• **Do this**
Find the lines that include the string "scene" and report how many there are. Give no other text.
◇ ◇ ◇ ◇ ◇
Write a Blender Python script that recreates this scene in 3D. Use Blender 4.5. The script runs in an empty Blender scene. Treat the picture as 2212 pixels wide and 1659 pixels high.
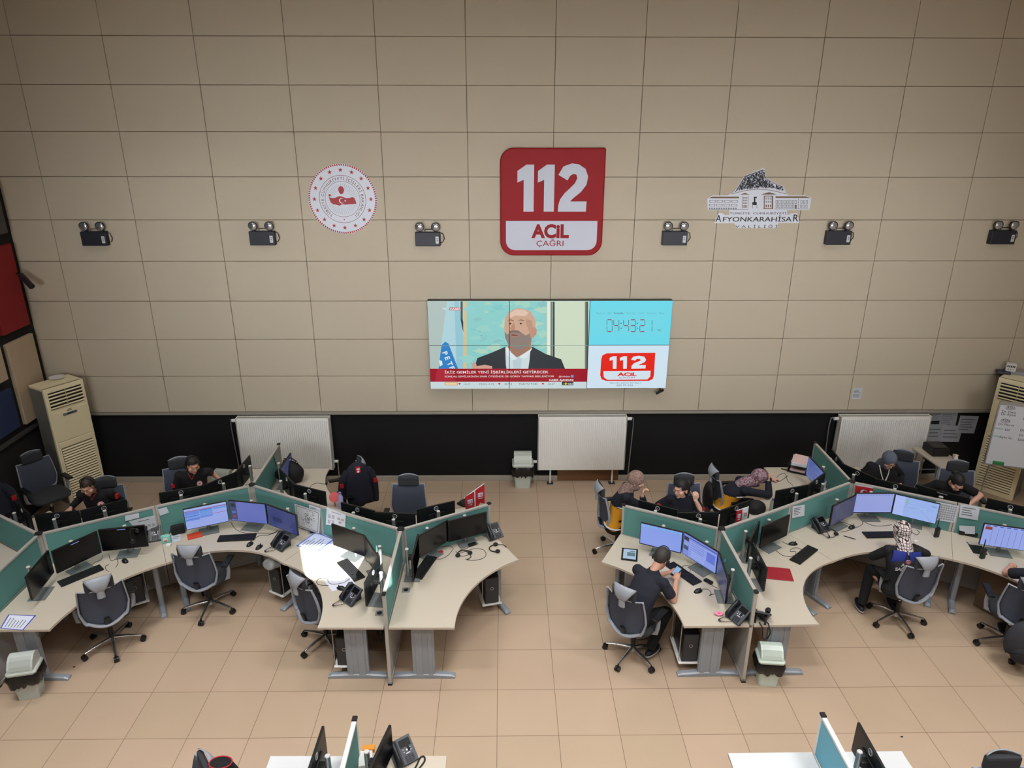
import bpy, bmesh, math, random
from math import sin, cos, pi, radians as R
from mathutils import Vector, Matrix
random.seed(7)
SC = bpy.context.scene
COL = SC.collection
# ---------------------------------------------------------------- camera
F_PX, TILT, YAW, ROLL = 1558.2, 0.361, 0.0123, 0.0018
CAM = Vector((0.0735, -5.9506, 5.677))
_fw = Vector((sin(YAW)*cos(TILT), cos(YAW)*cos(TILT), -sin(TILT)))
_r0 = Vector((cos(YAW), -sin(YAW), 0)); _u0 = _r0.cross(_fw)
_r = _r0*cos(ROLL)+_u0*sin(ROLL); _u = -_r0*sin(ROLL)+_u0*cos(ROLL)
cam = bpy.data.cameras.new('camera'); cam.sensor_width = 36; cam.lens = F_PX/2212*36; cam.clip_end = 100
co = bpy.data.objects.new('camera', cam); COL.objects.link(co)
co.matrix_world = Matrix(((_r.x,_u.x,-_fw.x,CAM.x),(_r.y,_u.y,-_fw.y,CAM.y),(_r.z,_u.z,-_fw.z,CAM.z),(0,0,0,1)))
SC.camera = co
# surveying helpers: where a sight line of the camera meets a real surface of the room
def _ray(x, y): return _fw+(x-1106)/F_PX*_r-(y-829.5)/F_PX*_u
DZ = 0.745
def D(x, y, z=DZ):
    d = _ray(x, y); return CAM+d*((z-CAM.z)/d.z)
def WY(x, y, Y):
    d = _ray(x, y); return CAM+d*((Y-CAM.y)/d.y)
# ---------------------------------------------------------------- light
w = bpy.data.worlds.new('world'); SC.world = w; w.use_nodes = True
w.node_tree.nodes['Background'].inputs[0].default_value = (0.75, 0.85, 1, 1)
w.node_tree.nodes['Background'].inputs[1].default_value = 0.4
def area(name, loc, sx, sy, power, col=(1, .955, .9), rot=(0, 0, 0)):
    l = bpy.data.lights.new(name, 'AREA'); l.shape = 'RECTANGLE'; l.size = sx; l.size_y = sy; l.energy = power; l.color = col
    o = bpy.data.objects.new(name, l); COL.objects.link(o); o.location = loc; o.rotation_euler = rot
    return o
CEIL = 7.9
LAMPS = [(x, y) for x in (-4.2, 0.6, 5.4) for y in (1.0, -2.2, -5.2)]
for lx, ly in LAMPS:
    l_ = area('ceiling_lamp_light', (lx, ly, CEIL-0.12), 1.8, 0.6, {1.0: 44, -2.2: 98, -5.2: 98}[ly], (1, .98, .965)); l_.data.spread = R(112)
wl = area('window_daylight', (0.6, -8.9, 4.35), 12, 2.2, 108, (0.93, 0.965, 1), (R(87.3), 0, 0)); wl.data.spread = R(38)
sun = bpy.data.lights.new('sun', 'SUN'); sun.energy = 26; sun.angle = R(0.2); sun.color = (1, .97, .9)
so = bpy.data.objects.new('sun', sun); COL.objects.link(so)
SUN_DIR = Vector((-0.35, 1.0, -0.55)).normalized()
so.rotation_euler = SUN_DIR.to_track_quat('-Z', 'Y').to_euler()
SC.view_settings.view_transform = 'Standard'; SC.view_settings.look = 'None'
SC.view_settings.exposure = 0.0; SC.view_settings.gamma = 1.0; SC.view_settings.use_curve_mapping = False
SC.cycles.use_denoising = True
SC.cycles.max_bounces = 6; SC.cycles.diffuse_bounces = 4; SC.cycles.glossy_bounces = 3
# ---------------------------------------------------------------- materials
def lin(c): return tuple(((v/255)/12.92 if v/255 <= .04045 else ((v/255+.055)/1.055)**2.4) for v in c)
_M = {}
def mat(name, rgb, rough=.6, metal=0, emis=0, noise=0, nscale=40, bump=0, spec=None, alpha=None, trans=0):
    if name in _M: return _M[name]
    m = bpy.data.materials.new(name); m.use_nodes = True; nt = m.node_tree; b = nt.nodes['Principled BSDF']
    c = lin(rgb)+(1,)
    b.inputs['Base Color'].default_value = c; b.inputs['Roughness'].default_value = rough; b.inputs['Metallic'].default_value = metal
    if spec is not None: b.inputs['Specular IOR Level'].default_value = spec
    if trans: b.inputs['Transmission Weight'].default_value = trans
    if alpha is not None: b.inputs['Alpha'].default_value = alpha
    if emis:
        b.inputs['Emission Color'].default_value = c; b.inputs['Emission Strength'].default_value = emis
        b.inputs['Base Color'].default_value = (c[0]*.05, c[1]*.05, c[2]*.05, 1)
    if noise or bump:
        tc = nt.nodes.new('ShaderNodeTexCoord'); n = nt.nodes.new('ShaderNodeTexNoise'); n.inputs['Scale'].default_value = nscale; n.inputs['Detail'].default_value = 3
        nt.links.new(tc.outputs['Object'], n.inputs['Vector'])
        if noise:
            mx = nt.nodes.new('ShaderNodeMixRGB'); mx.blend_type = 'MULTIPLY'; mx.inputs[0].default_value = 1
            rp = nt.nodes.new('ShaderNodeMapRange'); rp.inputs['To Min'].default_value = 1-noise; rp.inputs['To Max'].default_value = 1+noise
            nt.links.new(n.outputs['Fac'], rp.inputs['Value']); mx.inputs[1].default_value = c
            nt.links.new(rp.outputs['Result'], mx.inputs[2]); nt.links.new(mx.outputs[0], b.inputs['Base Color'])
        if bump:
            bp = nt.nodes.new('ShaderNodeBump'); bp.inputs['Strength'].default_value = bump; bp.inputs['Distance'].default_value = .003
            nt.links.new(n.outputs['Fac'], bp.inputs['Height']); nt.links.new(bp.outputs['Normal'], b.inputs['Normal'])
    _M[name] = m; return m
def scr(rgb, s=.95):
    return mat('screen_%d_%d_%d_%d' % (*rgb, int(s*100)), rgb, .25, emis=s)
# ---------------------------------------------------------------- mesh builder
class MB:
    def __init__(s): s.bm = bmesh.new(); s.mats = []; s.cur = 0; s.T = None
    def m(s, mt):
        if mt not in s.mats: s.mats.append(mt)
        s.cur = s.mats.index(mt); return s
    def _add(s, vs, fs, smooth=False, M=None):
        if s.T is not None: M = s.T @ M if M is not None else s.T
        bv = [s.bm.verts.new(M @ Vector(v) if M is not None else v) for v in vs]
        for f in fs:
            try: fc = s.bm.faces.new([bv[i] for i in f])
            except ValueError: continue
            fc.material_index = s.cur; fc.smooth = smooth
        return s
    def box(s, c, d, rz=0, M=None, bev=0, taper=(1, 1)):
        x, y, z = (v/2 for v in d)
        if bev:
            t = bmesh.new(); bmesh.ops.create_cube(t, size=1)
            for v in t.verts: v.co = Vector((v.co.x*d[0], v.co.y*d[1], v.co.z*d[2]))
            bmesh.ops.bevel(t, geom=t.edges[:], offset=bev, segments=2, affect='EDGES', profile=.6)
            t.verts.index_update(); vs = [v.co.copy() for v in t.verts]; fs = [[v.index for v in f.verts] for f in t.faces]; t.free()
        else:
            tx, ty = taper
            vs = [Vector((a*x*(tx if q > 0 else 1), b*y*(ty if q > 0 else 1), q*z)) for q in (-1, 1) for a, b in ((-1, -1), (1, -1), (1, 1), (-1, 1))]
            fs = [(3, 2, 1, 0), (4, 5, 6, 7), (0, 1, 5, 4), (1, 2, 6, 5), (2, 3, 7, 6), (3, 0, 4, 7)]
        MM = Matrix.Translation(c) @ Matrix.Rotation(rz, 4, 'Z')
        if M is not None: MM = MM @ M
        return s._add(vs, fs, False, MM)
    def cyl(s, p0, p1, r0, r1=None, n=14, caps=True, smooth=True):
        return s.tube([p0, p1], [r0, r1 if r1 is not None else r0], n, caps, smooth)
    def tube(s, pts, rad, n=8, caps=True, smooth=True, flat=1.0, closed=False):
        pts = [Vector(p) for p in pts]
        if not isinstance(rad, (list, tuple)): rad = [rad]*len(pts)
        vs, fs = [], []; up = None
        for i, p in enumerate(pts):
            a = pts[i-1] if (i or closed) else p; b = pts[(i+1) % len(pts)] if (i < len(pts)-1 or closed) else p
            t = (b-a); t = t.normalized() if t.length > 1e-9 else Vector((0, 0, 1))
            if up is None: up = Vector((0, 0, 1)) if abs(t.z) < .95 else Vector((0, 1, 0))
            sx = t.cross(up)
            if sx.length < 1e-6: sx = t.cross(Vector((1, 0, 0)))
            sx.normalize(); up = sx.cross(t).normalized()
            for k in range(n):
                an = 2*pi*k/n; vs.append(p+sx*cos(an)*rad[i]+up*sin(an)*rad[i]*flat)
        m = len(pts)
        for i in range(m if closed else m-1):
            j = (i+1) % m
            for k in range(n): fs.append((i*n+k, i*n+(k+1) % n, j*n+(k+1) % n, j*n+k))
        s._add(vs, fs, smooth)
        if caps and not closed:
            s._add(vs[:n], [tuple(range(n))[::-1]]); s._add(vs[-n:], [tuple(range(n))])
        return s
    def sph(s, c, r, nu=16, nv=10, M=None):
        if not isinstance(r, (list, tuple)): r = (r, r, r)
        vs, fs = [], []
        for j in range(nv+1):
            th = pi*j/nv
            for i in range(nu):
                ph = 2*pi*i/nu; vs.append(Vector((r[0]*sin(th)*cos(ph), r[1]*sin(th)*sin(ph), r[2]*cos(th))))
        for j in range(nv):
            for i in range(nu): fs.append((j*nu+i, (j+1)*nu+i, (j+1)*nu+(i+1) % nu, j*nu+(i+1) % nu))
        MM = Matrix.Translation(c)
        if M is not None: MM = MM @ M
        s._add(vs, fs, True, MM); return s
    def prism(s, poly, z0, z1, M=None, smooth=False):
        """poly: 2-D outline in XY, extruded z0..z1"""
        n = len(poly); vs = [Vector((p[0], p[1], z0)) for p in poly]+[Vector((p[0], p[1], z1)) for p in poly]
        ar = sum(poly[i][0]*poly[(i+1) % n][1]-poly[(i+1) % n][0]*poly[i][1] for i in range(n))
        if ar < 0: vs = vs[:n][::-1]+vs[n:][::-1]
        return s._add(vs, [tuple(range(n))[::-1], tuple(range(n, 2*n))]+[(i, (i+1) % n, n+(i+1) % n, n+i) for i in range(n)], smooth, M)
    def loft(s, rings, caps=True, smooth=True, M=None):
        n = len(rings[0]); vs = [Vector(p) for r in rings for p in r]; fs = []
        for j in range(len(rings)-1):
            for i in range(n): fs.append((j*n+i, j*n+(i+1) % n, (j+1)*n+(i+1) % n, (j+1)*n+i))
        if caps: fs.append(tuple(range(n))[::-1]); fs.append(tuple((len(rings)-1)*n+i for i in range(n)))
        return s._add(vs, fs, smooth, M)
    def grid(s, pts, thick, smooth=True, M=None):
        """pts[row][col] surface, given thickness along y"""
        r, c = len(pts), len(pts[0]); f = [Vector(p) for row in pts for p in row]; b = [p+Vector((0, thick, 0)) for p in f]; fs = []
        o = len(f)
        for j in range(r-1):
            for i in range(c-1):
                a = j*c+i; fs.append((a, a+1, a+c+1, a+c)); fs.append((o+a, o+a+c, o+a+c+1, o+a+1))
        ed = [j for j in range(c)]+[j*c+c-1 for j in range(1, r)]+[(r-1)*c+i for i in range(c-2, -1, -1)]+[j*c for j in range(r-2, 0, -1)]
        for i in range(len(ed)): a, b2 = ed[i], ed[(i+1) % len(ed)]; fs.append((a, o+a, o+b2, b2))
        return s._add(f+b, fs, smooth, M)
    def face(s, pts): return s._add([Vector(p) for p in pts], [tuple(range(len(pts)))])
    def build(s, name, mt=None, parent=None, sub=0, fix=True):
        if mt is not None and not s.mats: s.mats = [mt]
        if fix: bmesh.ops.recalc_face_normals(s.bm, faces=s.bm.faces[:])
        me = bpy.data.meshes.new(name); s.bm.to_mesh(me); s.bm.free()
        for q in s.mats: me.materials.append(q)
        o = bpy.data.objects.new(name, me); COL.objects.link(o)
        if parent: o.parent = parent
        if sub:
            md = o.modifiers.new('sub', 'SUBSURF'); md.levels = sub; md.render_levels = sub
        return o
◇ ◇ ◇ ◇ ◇
• **Final result**
2